Un indice de pauvreté multidimensionnel a aussi été créé en France, à l’initiative d’ATD Quart-Monde, le Secours catholique, Caritas France, entre autres**, et des chercheurs universitaires. Entre 2017 et 2019, durant trois ans, 22 groupes ont réuni des experts et des personnes « ayant l’expérience de la pauvreté ». Le rapport retient huit indicateurs : les privations matérielles et de droits ; la dégradation de la santé ; les peurs et les souffrances ; la maltraitance sociale ; la maltraitance institutionnelle ; l’isolement ; les compétences non reconnues ; les contraintes de temps et d’espace. Ce que l’étude révèle, c’est le lien entre ces indicateurs, « quand on s’attaque à une dimension, c’est important de voir comment cela impacte les autres dimensions », alerte le rapport.
![](https://medias.reussir.fr/portail-reussir/styles/normal_size/azblob/2023-06/Capture%20d%E2%80%99e%CC%81cran%202022-04-29%20a%CC%80%2012.30.20.png.webp?itok=TecOVePi)

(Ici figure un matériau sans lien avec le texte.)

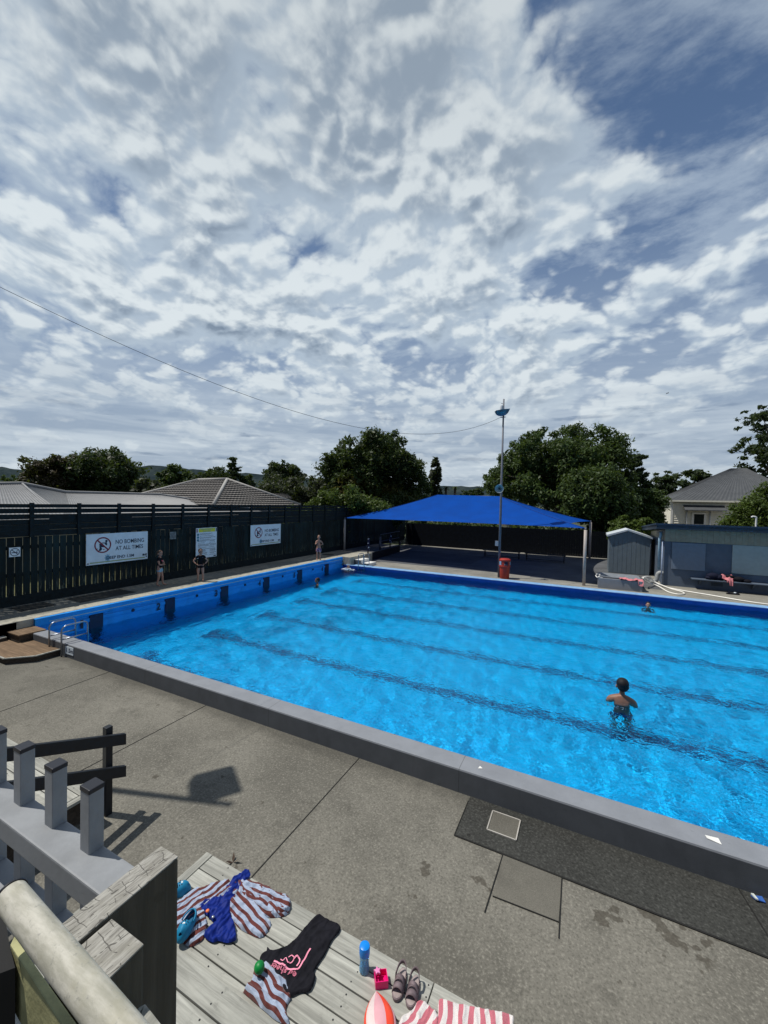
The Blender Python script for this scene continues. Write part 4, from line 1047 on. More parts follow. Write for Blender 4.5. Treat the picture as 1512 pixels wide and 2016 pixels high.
# ------------------------------------------------------------------ houses
def corrug(b, p00, p10, p11, p01, pitch=.15, amp=.02, n_max=200):
    """corrugated sheet on a quad: ribs run from the p00-p10 edge to the p01-p11 edge"""
    p00, p10, p11, p01 = map(Vector, (p00, p10, p11, p01)); nrm = (p10-p00).cross(p01-p00).normalized()
    if nrm.z < 0: nrm = -nrm
    L_ = max((p10-p00).length, (p11-p01).length); n = min(n_max, max(4, int(L_/pitch*2)))
    vs = []; fs = []
    for i in range(n+1):
        u = i/n; h = nrm*(amp if i % 2 else -amp)
        vs += [p00.lerp(p10, u)+h, p01.lerp(p11, u)+h]
    for i in range(n): fs.append((2*i, 2*i+2, 2*i+3, 2*i+1))
    b.add(vs, fs)
hA = thing('house', 'house with pale grey corrugated iron roof behind the left end of the fence', 'house', (-14, 8, 0))
zr = 3.76; xr = -14.; xe = -6.5; ze = 2.55
b = MB()
corrug(b, (xe, 4.0, ze), (xe, 17.2, ze), (xr, 12.9, zr), (xr, 7.3, zr-.03))
corrug(b, (xe-6, 3.0, zr-.9), (xe, 4.0, ze), (xr, 7.3, zr-.03), (xr, 5.35, 4.13))
corrug(b, (xe, -9, ze-.1), (xe, 4.0, ze), (xr+.1, 5.36, 4.12), (xr-3, .5, 3.75))
corrug(b, (xe, 17.2, ze), (-19, 17.6, ze), (-17, 13.5, zr), (xr, 12.9, zr))
corrug(b, (-22, -4, 4.0), (-16, 4.9, 4.35), (-18, 5.2, 4.25), (-24, -2, 3.6))
b.build('roof', M['roof_grey'], hA)
b = MB(); b.tube([(xr-3, .5, 3.8), (xr, 5.35, 4.17), (xr, 7.3, zr+.02), (xr, 12.9, zr+.04), (xe, 17.2, ze+.04)], .09, 8); b.tube([(xr, 5.35, 4.17), (-9, 4.3, 3.0)], .05, 8); b.build('ridge_cap', M['roof_grey'], hA, True)
sheet('lawn', [(-40, -1.9, -40, 26)], .5, paint('dry_lawn', (.12, .12, .06), .95, .25, 3, .1))
b = MB(); b.box(-13, -7.2, -8, 16.8, -.02, 2.5); b.build('wall', paint('cream_wall', (.5, .46, .34), .7, .1), hA)
hB = thing('house', 'house with dark ribbed concrete tile hip roof behind the fence', 'house', (-15, 19, 0))
R2_ = onx(447, 945, -13); R1_ = onx(390, 946, -13); R1_ = ony(390, 946, R2_.y)
C1 = onx(420, 996, -9.0); zE = C1.z
C2 = onx(592, 993, -9.0); C2.z = zE+.02
C0 = Vector((R1_.x-3.4, C1.y, zE))
def tiles(b, e0, e1, t1, t0, rows=13, wav=.3):
    e0, e1, t1, t0 = map(Vector, (e0, e1, t1, t0)); nrm = (e1-e0).cross(t0-e0).normalized()
    if nrm.z < 0: nrm = -nrm
    for r_ in range(rows):
        v0, v1 = r_/rows, (r_+1.12)/rows
        a0, a1 = e0.lerp(t0, v0), e1.lerp(t1, v0); c0, c1 = e0.lerp(t0, min(1, v1)), e1.lerp(t1, min(1, v1))
        n = max(2, int((a1-a0).length/wav*2)); vs = []; fs = []
        for i in range(n+1):
            u = i/n; w_ = .03 if i % 2 else 0
            vs += [a0.lerp(a1, u)+nrm*(.085+w_), c0.lerp(c1, u)+nrm*(.0+w_*.3), a0.lerp(a1, u)+nrm*(-.01)]
        for i in range(n): fs += [(3*i, 3*i+3, 3*i+4, 3*i+1), (3*i+2, 3*i+5, 3*i+3, 3*i)]
        b.add(vs, fs)
b = MB(); tiles(b, C0, C1, R2_, R1_); tiles(b, C1, C2, R2_+Vector((0, .05, 0)), R2_)
b.build('roof', M['tile'], hB, merge=False)
b = MB()
for q0, q1 in ((R1_, R2_), (R2_, C1), (R2_, C2), (R1_, C0)): b.tube([q0+Vector((0, 0, .06)), q1+Vector((0, 0, .08))], .11, 8)
b.build('ridge_cap', M['ridge'], hB, True)
b = MB(); b.box(C0.x+.8, C1.x-.7, C1.y+.7, C2.y-.5, -.02, zE); b.build('wall', M['cream'], hB)
b = MB(); e0 = onx(505, 972, -15); e1 = onx(530, 972, -15)
tiles(b, (-11.5, e0.y, zE+.6), (-11.5, C2.y+2, zE+.6), (-15, e1.y+2.5, e1.z+.05), (-15, e0.y, e0.z), 6); b.build('rear_roof', M['tile'], hB, merge=False)
# weatherboard house on the right
hC = thing('house', 'cream weatherboard house with dark hipped iron roof beyond the block building', 'house', (24, 42, 0))
YH = 40.
x0 = ony(1322, 1000, YH).x; x1 = 27.9; zt = ony(1322, 985, YH).z
b = MB(); zz = .3
while zz < zt-.02:
    b.prism([(x0, YH+.0, zz), (x0, YH-.08, zz), (x0, YH-.01, zz+.2), (x0, YH, zz+.2)], (x1-x0, 0, 0)); zz += .2
b.box(x0+.01, x1-.01, YH+.002, YH+10, -.02, zt)
b.build('wall', M['weather'], hC)
e0 = Vector((x0-.35, YH-.4, zt)); e1 = Vector((x1+.4, YH-.4, zt)); tp0 = ony(1440, 922, YH+5); tp1 = ony(1470, 922, YH+5); tp1.z = tp0.z
b = MB(); corrug(b, e0, e1, (tp1.x, YH+5, tp0.z), tp0, .3, .012)
corrug(b, (e0.x, YH+10.4, zt), e0, tp0, (tp0.x, YH+5.6, tp0.z), .3, .012); b.build('roof', M['roof_dark'], hC)
b = MB(); b.box(e0.x-.05, e1.x, e0.y-.12, e0.y, zt-.12, zt+.02); b.build('gutter', M['weather'], hC)
b = MB(); b.box(x0-.06, x0+.1, YH-.11, YH-.005, .2, zt-.1); b.build('corner_board', M['white'], hC)
wa, wb = ony(1366, 1012, YH), ony(1385, 1029, YH)
wi = thing  # (window is part of the house)
b = MB(); b.box(wa.x-.16, wb.x+.16, YH-.13, YH-.02, wb.z-.3, wa.z+.14); wf = b.build('window', M['white'], hC)
b = MB(); b.box(wa.x, wb.x, YH-.135, YH-.128, wb.z-.15, wa.z); b.build('pane', M['glass'], wf)
ha, hb = ony(1345, 994, YH), ony(1425, 1005, YH)
b = MB(); b.prism([(ha.x, YH-.05, ha.z), (ha.x, YH-.9, hb.z), (ha.x, YH-.9, hb.z-.08), (ha.x, YH-.05, ha.z-.08)], (hb.x-ha.x, 0, 0)); b.build('window_hood', M['roof_dark'], hC)
for px_ in (1352, 1398):
    q = ony(px_, 1000, YH)
    b = MB(); b.tube([(q.x, YH-.12, .2), (q.x, YH-.12, q.z-.15)], .06, 8); b.build('downpipe', M['white'], hC, True)
vp = thing('vent_pipe', 'white bent vent pipe standing on the block building roof', 'pipe', tuple(ony(1488, 1040, 18.5)))
q = ony(1488, 1040, 18.5); q2 = ony(1488, 1018, 18.5)
b = MB(); b.tube(curve_pts([(q.x, q.y, 2.6), (q.x, q.y, q2.z-.08), (q.x-.02, q.y, q2.z), (q.x-.12, q.y, q2.z+.02), (q.x-.16, q.y, q2.z-.02)], 6), .035, 10); b.build('pipe', M['white'], vp, True)
hD = thing('house', 'pale house wall just visible through the tree behind the right shade post', 'house', (15, 44, 0))
b = MB(); b.box(12.5, 16.5, 38, 42, -.02, 3.2); b.build('wall', M['weather'], hD)
b = MB(); b.prism([(12.3, 37.7, 3.2), (16.7, 37.7, 3.2), (14.5, 37.7, 4.2)], (0, 4.6, 0)); b.build('roof', M['roof_dark'], hD)
# low distant roof behind the sail
hE = thing('house', 'long low grey roof just above the blue shade sail between the trees', 'house', (-4, 70, 0))
q0, q1 = ony(905, 975, 70), ony(950, 975, 70)
b = MB(); b.box(q0.x-3, q1.x+3, 70, 78, -.02, 3.0); b.build('wall', M['weather'], hE)
b = MB(); b.prism([(q0.x-3.5, 69.5, 3.0), (q0.x-3.5, 78.5, 3.0), (q0.x-3.5, 74, q0.z+.05)], (q1.x-q0.x+7, 0, 0)); b.build('roof', M['roof_grey'], hE)

# ------------------------------------------------------------------ hills
def hills():
    mt, t = mat('far_hill_bush')
    n = t.noise(t.pos, .012, 8, .65); n2 = t.noise(t.pos, .05, 6, .7)
    c = t.mix(t.smooth(n, .35, .65), (.022, .034, .04), (.042, .058, .06)); c = t.mix(t.math('MULTIPLY', t.smooth(n2, .5, .7), .6), c, (.012, .022, .026))
    t.put(t.b.inputs['Base Color'], c); t.b.inputs['Roughness'].default_value = 1; t.b.inputs['Specular IOR Level'].default_value = 0
    return mt
hm = hills()
ctrl = [(-500, 925), (-300, 905), (-120, 912), (0, 919), (40, 925), (100, 935), (180, 936), (262, 920), (300, 916), (340, 919), (385, 924), (440, 930), (480, 931), (520, 934), (600, 941), (680, 946), (800, 955), (950, 958), (1200, 962), (1500, 968), (1900, 975)]
b = MB(); n = 300; vs = []; fs = []
for i in range(n+1):
    px = -500+2400*i/n
    for k in range(len(ctrl)-1):
        if ctrl[k][0] <= px <= ctrl[k+1][0]:
            s = (px-ctrl[k][0])/(ctrl[k+1][0]-ctrl[k][0]); s = s*s*(3-2*s); py = ctrl[k][1]+(ctrl[k+1][1]-ctrl[k][1])*s; break
    top = deep(px, py, 1800.); top.z += noise.noise((px*.09, 0, 0))*3.5+noise.noise((px*.35, 3, 0))*2.
    foot = deep(px, 1000, 1500.); foot.z = -5
    for j in range(9):
        s = j/8; p_ = foot.lerp(top, s); p_.z = -5+(top.z+5)*(s**1.3); vs.append(p_)
for i in range(n):
    for j in range(8): k = i*9+j; fs.append((k, k+9, k+10, k+1))
b.add(vs, fs); tag(b.build('hills', hm, None, True), kind='structure')

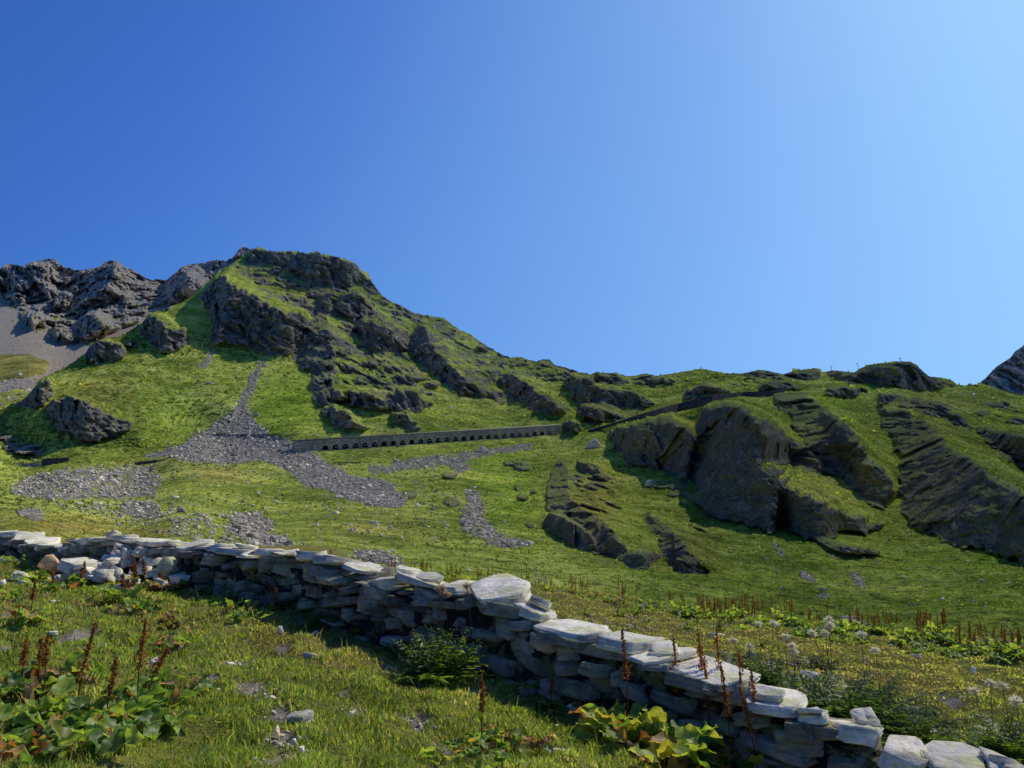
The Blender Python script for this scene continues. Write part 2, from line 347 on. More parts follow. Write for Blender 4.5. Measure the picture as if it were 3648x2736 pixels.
C([(2942,1404),(2990,1408),(3041,1412),(3086,1396)], [(2944,1380),(2990,1376),(3045,1380),(3086,1390)], [(2950,1370),(3000,1367),(3050,1370),(3095,1384)], seed=27)
C([(3130,1441),(3165,1435),(3225,1422)], [(3132,1400),(3185,1403),(3231,1415)], [(3140,1392),(3195,1394),(3240,1408)], seed=28)
C([(3205,1445),(3260,1458),(3334,1484),(3400,1505),(3460,1526)], [(3214,1424),(3275,1422),(3346,1440),(3398,1470),(3468,1522)], [(3225,1412),(3290,1410),(3360,1425),(3420,1455),(3480,1515)], seed=29)
C([(3478,1532),(3507,1562),(3561,1612),(3600,1640),(3660,1676),(3760,1740)], [(3486,1524),(3520,1528),(3581,1538),(3620,1545),(3665,1552),(3780,1590)], [(3490,1514),(3530,1514),(3590,1520),(3640,1525),(3680,1530),(3800,1560)], seed=30)
# the big ribs
C([(2165,1562),(2195,1597),(2250,1657),(2318,1662),(2360,1682),(2420,1717),(2440,1740)], [(2165,1537),(2215,1527),(2280,1509),(2330,1496),(2382,1489),(2436,1515),(2481,1563)], [(2165,1530),(2205,1510),(2270,1492),(2330,1480),(2395,1472),(2460,1500),(2495,1560)], seed=31, warp=24, steep=76)
C([(2505,1480),(2470,1560),(2455,1680),(2480,1770),(2520,1830),(2610,1845),(2700,1880),(2760,1900)], [(2514,1454),(2530,1452),(2575,1444),(2622,1440),(2665,1470),(2705,1520),(2715,1640),(2765,1800)], [(2516,1444),(2560,1432),(2622,1425),(2690,1440),(2740,1480),(2790,1540),(2800,1640),(2800,1790)], seed=32, warp=24, steep=70, side=.35)
C([(2640,1560),(2680,1620),(2740,1640),(2800,1640),(2860,1655),(2930,1668)], [(2655,1470),(2700,1490),(2740,1512),(2790,1540),(2840,1580),(2890,1600)], [(2680,1450),(2730,1466),(2775,1490),(2820,1525),(2850,1560),(2895,1592)], seed=33, warp=24, steep=66)
C([(2660,1580),(2720,1650),(2800,1645),(2880,1680),(2950,1690)], [(2678,1546),(2740,1550),(2810,1573),(2860,1602),(2935,1652)], [(2690,1536),(2760,1538),(2840,1562),(2885,1595),(2945,1645)], seed=34, warp=24, steep=68)
C([(2725,1700),(2745,1800),(2790,1880),(2860,1912),(2925,1930),(2990,1900),(3090,1892),(3140,1878)], [(2733,1652),(2755,1690),(2795,1724),(2836,1750),(2923,1794),(3001,1820),(3083,1860),(3140,1870)], [(2737,1634),(2795,1650),(2877,1680),(2960,1708),(3034,1750),(3090,1790),(3150,1830),(3185,1850)], seed=35, warp=24, steep=76)
C([(2754,1408),(2815,1486),(2844,1544),(2885,1594),(2943,1668),(3001,1709),(3083,1779),(3135,1815)], [(2860,1402),(2930,1452),(2983,1491),(3020,1530),(3062,1577),(3090,1632),(3140,1662),(3190,1757)], [(2960,1380),(3010,1440),(3060,1490),(3100,1535),(3150,1595),(3207,1645),(3230,1690),(3205,1770)], seed=36, warp=24, steep=70, side=.55)
C([(2930,1490),(2960,1560),(3000,1640),(3060,1700),(3120,1730)], [(2935,1462),(2985,1496),(3022,1540),(3065,1590),(3130,1690)], [(2945,1440),(3000,1470),(3045,1515),(3085,1570),(3145,1680)], seed=37, warp=24, steep=78)
C([(3130,1452),(3165,1532),(3200,1622),(3215,1722),(3212,1802),(3260,1874),(3360,1934),(3480,1949),(3600,1989),(3760,2044)], [(3142,1442),(3270,1492),(3346,1544),(3379,1592),(3420,1617),(3470,1642),(3519,1682),(3602,1730),(3660,1767),(3800,1852)], [(3200,1427),(3350,1482),(3478,1542),(3540,1592),(3580,1622),(3610,1647),(3650,1687),(3720,1742),(3780,1792),(3900,1882)], seed=38, warp=24, steep=70, side=.4)
C([(3470,1790),(3520,1830),(3580,1870),(3660,1910)], [(3490,1750),(3545,1772),(3600,1800),(3670,1840)], [(3500,1738),(3560,1752),(3620,1780),(3690,1825)], seed=39, steep=70)
# --- middle whalebacks
C([(1985,1650),(1965,1690),(1951,1748),(1947,1810),(2013,1837),(2060,1872),(2090,1922),(2112,1967),(2174,1974),(2224,2000)], [(2010,1648),(2022,1680),(2018,1750),(2040,1785),(2078,1815),(2122,1842),(2160,1868),(2185,1900),(2222,1940),(2246,1982)], [(2070,1634),(2133,1665),(2170,1700),(2200,1760),(2230,1800),(2270,1840),(2310,1880),(2330,1910),(2345,1950),(2340,1980)], seed=51, side=2.0, warp=8, steep=80)
C([(2222,1992),(2235,2010),(2268,2027),(2300,2026),(2347,1987)], [(2225,1985),(2245,1972),(2277,1960),(2310,1965),(2347,1980)], [(2228,1975),(2255,1955),(2285,1945),(2320,1950),(2350,1970)], seed=52, warp=5)
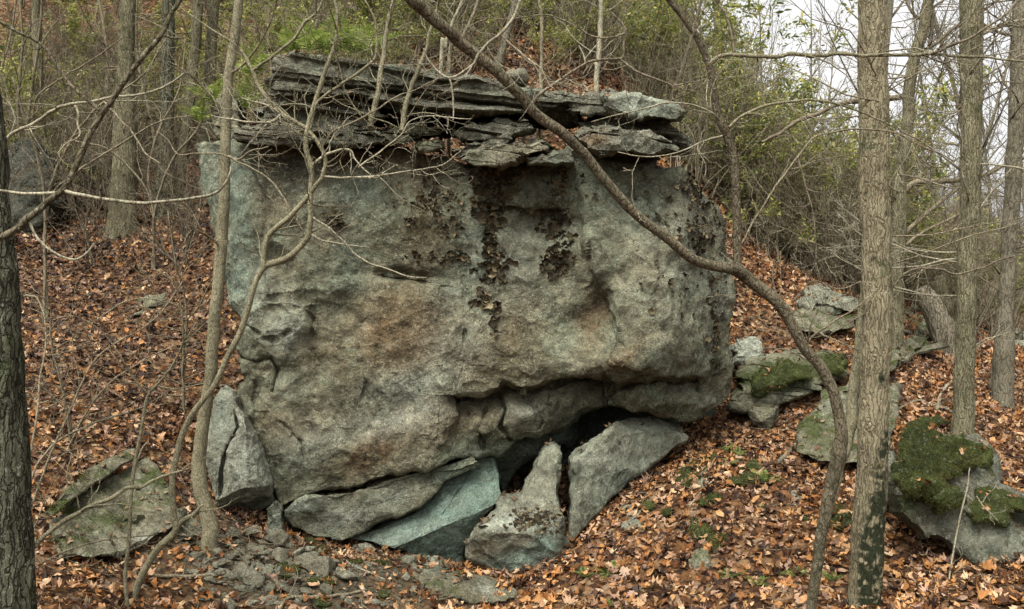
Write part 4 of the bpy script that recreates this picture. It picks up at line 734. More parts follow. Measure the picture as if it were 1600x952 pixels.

*En 2021, la FAO a publié un rapport en collaboration avec l’Initiative d’Oxford sur la pauvreté et le développement humain, qui introduit une manière innovante de mesurer la pauvreté en milieu rural
**Une étude internationale a été menée sur six pays (Bengladesh, Bolivie, Etats-Unis, Royaume-Uni, Tanzanie, France) durant trois ans pour mieux comprendre la pauvreté en s’appuyant sur le savoir de ceux qui la vivent. En France, la recherche s’est faite en partenariat entre le Mouvement ATD Quart Monde, le Secours Catholique – Caritas France, l’association des Centres Socio-Culturels des 3 cités à Poitiers et l’Institut catholique de Paris.